Der Kläger wurde 1999 zum Geschäftsführer der L-GmbH bestellt und stellte ihr ab diesem Zeitpunkt fortlaufend Geld als Darlehen zur Verfügung. Am 16.6.2000 erwarb er eine Beteiligung i.H.v. 49 % an der L-GmbH. Im Juli 2002 wurde die L-GmbH aufgrund von Insolvenz aufgelöst. Der Kläger machte für 2002 einen Verlust aus der Beteiligung an der L-GmbH geltend. Insbesondere die Darlehen wurden verlusterhöhend berücksichtigt. Im Rahmen einer Betriebsprüfung hat der Prüfer allerdings die Meinung vertreten, dass der Verlust nach § 17 Abs. 4 EStG um den Darlehensbetrag, der auf die Zeit vor der Beteiligung des Klägers entfällt, zu kürzen sei. Bis zum 16.6.2000 sei die Hingabe der Darlehensbeträge nicht durch das Gesellschaftsverhältnis veranlasst, so dass es sich nicht um ein eigenkapitalersetzendes Darlehen handeln könne.

 

Entscheidung

Die Klage ist begründet. Zu den nachträglichen Anschaffungskosten einer Beteiligung zählen auch nachträgliche Aufwendungen auf die Beteiligung, wenn sie durch das Gesellschaftsverhältnis veranlasst sind.
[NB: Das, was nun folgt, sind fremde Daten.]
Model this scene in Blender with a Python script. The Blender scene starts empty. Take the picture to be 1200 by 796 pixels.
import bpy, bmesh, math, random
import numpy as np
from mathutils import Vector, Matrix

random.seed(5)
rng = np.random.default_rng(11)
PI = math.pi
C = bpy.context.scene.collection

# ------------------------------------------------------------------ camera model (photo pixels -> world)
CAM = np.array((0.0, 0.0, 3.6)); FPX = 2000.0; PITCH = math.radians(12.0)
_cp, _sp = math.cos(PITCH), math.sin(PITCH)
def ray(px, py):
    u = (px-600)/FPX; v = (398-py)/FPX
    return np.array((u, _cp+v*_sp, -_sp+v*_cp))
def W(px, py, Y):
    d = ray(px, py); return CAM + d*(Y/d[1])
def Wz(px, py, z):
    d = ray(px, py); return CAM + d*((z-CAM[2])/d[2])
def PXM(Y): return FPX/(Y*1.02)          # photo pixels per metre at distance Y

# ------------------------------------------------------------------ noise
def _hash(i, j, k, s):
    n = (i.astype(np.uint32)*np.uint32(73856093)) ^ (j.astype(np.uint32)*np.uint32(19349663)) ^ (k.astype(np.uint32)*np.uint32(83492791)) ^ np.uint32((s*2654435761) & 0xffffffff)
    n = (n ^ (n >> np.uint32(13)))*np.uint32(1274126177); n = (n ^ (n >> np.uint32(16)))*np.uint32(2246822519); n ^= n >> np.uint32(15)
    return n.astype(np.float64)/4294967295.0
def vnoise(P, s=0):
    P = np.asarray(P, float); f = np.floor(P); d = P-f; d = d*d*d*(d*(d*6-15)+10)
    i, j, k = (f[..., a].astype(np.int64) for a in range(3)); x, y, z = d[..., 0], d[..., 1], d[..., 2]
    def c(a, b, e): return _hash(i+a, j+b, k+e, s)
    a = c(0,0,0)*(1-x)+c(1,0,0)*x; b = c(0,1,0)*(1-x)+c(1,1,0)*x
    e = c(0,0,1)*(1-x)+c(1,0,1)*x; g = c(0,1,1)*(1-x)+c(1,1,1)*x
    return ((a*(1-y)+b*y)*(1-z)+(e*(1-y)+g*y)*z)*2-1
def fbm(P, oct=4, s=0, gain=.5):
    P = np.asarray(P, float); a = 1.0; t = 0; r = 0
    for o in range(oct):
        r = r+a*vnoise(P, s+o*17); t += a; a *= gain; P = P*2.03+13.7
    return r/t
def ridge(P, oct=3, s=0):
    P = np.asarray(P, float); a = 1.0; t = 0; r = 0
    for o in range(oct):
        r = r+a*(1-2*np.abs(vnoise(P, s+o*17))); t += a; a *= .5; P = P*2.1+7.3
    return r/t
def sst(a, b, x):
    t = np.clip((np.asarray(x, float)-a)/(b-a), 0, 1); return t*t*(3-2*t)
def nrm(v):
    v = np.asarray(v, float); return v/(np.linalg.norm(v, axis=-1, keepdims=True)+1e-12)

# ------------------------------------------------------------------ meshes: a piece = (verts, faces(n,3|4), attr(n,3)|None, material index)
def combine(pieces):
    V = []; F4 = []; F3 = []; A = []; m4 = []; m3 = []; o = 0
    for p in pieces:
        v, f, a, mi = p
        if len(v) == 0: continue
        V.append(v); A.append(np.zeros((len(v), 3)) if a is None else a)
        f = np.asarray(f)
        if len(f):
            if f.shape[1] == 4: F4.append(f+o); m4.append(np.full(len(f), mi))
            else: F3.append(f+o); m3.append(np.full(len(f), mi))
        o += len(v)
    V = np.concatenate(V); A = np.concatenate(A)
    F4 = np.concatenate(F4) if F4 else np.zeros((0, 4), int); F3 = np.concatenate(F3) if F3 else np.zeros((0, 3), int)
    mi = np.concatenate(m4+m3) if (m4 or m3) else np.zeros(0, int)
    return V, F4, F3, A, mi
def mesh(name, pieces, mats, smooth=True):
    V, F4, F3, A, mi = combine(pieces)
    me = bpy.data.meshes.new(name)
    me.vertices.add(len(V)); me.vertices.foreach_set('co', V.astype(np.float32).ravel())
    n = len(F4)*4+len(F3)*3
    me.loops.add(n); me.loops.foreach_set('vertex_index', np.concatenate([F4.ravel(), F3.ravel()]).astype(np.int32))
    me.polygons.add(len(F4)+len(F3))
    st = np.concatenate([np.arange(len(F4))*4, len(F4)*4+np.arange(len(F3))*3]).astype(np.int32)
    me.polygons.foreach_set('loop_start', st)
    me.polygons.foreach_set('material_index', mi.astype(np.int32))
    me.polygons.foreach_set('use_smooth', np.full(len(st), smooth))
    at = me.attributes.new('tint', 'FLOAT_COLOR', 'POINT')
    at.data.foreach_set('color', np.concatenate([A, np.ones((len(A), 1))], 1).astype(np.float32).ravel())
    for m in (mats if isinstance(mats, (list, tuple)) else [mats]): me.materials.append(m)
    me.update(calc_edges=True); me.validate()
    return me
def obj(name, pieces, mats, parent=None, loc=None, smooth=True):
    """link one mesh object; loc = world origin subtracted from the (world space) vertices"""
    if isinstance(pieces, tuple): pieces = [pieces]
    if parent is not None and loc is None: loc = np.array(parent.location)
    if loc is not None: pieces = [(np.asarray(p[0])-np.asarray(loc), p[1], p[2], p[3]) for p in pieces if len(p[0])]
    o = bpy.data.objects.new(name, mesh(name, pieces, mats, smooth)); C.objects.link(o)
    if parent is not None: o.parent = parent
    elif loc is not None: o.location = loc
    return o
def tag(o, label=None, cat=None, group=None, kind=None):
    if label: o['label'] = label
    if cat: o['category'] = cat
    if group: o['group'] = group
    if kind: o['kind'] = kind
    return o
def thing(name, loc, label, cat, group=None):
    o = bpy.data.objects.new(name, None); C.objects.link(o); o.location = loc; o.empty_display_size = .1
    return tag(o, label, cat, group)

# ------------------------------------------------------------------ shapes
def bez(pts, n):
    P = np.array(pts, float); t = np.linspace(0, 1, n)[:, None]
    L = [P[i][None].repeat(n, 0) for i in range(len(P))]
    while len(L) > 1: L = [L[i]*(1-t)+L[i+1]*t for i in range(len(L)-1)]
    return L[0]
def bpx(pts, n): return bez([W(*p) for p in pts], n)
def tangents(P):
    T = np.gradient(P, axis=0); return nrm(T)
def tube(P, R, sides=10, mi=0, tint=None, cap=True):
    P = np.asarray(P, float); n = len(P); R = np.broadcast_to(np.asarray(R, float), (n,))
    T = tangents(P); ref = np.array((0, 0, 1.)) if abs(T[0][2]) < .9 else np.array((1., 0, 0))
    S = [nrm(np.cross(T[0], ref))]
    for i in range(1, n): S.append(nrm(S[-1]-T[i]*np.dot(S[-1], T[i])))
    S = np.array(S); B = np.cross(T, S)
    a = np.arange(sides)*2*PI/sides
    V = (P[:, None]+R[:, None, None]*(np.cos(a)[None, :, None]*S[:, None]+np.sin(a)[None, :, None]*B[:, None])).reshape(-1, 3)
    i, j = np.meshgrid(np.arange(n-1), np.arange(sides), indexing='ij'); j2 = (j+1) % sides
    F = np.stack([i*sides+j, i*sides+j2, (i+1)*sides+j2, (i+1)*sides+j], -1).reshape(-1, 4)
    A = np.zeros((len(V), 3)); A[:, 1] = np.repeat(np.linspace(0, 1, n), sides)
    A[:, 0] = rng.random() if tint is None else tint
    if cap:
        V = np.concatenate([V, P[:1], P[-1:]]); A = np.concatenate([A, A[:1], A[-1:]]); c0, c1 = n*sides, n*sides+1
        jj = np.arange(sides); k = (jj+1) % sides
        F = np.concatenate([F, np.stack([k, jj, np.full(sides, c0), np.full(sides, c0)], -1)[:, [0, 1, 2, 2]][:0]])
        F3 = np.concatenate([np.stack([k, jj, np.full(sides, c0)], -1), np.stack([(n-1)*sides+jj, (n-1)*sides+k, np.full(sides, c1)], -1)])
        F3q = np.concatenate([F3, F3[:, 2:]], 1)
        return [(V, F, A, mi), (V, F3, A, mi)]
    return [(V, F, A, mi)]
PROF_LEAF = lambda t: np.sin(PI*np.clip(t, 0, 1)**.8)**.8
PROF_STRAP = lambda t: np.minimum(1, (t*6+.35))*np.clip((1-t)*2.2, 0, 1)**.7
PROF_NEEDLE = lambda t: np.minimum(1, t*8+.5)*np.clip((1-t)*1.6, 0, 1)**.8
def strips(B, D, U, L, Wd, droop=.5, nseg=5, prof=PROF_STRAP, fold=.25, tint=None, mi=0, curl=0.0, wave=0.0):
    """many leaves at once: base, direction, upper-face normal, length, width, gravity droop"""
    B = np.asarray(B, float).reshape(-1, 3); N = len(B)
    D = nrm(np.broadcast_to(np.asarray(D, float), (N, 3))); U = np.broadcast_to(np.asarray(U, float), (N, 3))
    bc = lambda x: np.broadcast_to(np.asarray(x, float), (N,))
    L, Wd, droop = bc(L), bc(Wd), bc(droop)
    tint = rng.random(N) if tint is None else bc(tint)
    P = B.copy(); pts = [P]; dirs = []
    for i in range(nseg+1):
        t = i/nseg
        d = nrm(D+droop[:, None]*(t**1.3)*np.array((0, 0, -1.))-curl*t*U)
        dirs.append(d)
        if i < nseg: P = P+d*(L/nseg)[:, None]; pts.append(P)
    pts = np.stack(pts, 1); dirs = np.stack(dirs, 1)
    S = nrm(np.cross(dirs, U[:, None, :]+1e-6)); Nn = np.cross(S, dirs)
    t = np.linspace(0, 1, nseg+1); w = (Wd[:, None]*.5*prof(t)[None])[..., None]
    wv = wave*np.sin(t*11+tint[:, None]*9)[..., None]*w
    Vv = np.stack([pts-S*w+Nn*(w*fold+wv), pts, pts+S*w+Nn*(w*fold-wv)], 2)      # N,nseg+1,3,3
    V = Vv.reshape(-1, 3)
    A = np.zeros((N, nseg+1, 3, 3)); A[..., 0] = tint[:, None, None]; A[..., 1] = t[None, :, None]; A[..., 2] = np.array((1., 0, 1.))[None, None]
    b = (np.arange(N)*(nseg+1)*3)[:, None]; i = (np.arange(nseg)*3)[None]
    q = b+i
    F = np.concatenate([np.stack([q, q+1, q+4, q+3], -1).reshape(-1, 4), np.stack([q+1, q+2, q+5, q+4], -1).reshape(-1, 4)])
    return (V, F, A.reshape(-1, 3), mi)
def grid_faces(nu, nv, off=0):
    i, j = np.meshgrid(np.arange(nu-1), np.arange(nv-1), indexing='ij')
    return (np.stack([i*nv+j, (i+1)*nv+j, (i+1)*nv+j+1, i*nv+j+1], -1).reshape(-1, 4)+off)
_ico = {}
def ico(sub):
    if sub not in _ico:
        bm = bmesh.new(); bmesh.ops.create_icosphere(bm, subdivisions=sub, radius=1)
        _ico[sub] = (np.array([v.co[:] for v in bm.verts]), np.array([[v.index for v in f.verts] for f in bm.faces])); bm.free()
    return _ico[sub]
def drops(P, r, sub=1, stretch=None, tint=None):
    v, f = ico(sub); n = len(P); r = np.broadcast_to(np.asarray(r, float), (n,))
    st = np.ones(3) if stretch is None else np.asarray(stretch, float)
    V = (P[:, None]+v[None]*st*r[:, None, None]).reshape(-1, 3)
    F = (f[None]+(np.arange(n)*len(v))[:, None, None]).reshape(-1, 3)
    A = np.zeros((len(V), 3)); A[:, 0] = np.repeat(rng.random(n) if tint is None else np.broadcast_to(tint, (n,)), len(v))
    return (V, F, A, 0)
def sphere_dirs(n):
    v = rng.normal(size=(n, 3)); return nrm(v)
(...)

Das ist bei einem Darlehen des Gesellschafters an die Kapitalgesellschaft der Fall, wenn und insoweit es Eigenkapital ersetzt, weil der Gesellschafter es in einem Zeitpunkt gewährt, in dem er als ordentlicher Kaufmann Eigenkapital zugeführt hätte. Was im Fall der Hingabe des Darlehens in der Krise der Gesellschaft gilt, gilt auch bei einem der Gesellschaft vor der Krise gewährten Darlehen, wenn der Gesellschafter das Darlehen stehen lässt, obwohl er es hätte abziehen können und es angesichts der veränderten finanziellen Situation der Gesellschaft absehbar war, dass die Rückzahlung gefährdet sein wird. In Anwendung dieser Grundsätze ist das strittige Gesellschafterdarlehen in voller Höhe zu den Anschaffungskosten zu rechnen, da es eigenkapitalersetzend ist. Die L-GmbH befand sich seit 1999 in der Krise. Dem steht nicht entgegen, dass der Kläger die Beteiligung an der L-GmbH erst am 16.6.2000 erworben hat und damit zu einem Zeitpunkt, nach dem er bereits Darlehensbeträge gewährt hatte. Vor dem Erwerb der Beteiligung verausgabte Aufwendungen sind als Anschaffungskosten zu qualifizieren, wenn sie nach dem endgültigen Entschluss des Steuerpflichtigen, die Kapitalanlage zu erwerben, entstanden sind. Dies konnte der Kläger im Streitfall schlüssig belegen. Die Darlehensbeträge, die er in dem Zeitraum 1999 bis zum 16.6.2000 verausgabt hat, stehen zudem in einem konkreten zeitlichen Zusammenhang mit dem Beteiligungserwerb.

 

Hinweis

Das für den Steuerpflichtigen günstige Urteil ist zu begrüßen, da es dem Gesetzeszweck entspricht. Nach Meinung der Finanzverwaltung wären die vor dem Beteiligungserwerb gezahlten Darlehensbeträge weder als Anschaffungskosten noch als Werbungskosten zu behandeln, sondern würden steuerlich verfallen. Allerdings muss hinzugefügt werden, dass für die Erlangung des Vorteils erhebliche Voraussetzungen erfüllt werden mussten, insbesondere die zeitliche Nähe der Darlehensvergabe zum Beteiligungserwerb.